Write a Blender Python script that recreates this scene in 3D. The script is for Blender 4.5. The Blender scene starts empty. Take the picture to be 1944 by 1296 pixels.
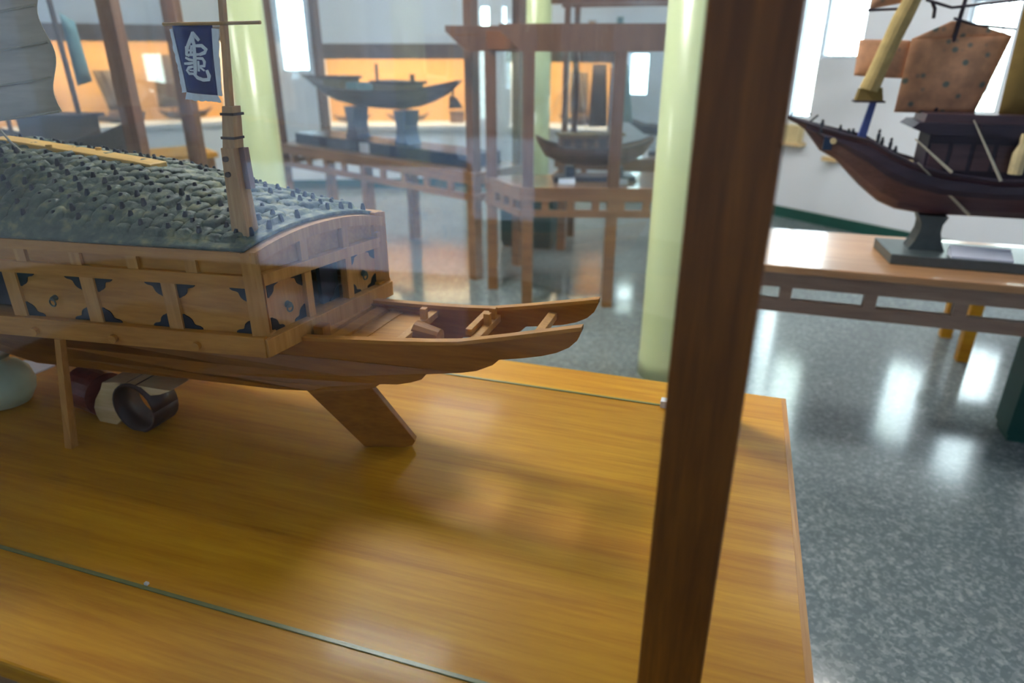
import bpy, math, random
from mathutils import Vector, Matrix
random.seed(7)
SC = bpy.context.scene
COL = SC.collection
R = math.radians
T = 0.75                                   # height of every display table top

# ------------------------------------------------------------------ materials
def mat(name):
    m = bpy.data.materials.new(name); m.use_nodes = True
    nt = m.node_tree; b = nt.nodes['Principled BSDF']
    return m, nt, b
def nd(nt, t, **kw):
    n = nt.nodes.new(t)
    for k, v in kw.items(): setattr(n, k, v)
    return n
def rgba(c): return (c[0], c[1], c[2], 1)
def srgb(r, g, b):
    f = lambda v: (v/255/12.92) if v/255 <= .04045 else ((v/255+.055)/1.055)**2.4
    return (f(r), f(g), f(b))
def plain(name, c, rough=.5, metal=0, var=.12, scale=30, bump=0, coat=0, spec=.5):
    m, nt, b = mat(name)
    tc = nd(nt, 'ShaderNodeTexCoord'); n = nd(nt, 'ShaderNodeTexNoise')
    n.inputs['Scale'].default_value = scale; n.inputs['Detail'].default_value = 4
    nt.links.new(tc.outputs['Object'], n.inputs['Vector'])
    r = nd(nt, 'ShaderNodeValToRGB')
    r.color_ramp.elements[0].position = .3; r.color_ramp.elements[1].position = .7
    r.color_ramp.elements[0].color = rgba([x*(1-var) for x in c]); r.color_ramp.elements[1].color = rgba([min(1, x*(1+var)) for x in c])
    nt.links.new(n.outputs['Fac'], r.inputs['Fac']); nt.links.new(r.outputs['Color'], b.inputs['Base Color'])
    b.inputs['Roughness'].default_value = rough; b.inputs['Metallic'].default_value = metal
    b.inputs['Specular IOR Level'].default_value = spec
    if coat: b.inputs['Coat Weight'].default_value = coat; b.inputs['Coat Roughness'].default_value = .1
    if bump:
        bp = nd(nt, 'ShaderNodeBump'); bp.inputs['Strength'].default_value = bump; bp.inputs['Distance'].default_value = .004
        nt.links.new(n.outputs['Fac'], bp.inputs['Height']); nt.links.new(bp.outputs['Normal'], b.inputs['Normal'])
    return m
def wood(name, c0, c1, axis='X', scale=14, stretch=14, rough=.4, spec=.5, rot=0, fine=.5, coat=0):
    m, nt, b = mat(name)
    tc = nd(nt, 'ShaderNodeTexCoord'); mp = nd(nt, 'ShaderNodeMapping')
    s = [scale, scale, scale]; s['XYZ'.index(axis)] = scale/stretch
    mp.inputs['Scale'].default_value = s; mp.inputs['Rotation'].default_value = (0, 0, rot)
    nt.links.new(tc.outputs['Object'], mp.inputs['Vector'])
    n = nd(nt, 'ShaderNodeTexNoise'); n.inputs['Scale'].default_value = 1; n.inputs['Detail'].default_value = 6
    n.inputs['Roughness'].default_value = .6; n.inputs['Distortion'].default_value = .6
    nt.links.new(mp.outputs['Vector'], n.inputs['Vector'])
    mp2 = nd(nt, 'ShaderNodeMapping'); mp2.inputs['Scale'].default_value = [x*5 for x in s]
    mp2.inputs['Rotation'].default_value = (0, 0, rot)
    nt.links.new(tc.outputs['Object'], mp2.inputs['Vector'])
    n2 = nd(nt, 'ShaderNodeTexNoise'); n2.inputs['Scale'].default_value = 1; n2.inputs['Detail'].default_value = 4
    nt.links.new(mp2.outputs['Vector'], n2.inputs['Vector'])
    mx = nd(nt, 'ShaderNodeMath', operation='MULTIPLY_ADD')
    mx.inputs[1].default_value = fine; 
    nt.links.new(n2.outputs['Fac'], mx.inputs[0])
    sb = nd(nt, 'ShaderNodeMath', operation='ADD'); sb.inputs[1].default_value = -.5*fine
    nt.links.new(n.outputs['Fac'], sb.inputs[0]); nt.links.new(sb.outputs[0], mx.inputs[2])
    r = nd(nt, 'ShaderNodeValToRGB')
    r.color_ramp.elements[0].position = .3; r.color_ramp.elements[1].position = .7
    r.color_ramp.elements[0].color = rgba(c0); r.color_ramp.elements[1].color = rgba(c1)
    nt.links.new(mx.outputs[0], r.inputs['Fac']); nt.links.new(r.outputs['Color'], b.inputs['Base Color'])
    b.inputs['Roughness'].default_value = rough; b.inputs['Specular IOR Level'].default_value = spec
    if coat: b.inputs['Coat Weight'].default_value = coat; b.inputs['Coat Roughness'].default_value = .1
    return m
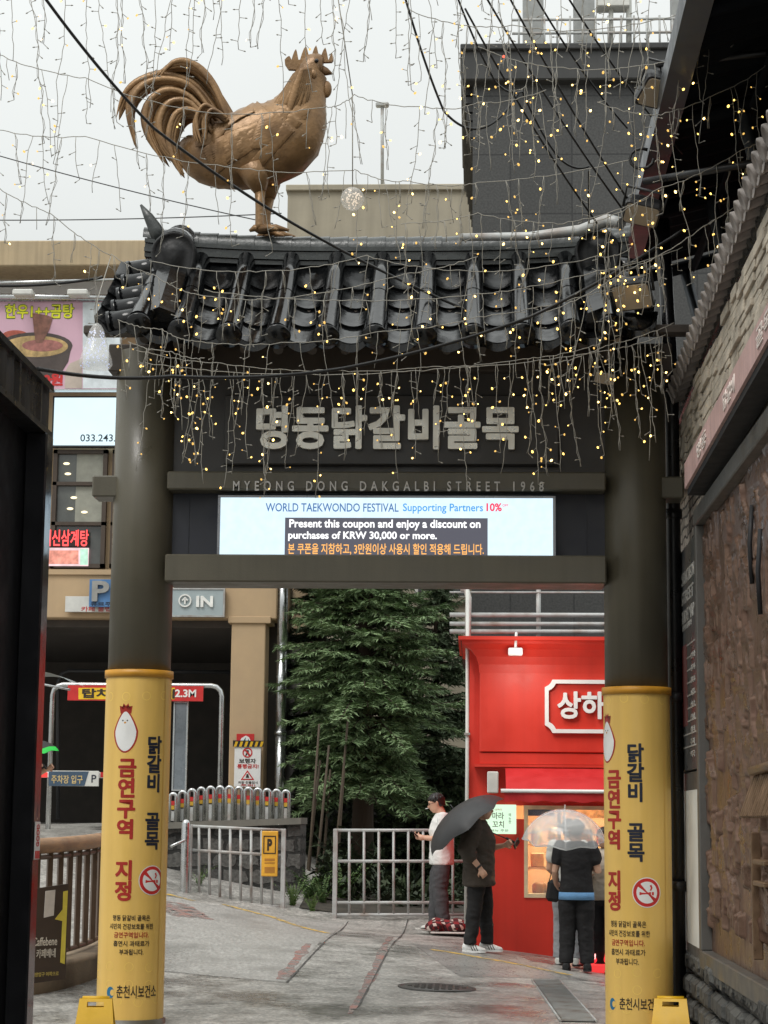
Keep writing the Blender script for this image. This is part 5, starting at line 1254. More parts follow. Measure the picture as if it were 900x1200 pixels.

Work to do — Without the pictures, copy the entries from their first line through the line containing "display table top", and only those lines.

Task result —
Write a Blender Python script that recreates this scene in 3D. The script is for Blender 4.5. The Blender scene starts empty. Take the picture to be 1944 by 1296 pixels.
import bpy, math, random
from mathutils import Vector, Matrix
random.seed(7)
SC = bpy.context.scene
COL = SC.collection
R = math.radians
T = 0.75                                   # height of every display table top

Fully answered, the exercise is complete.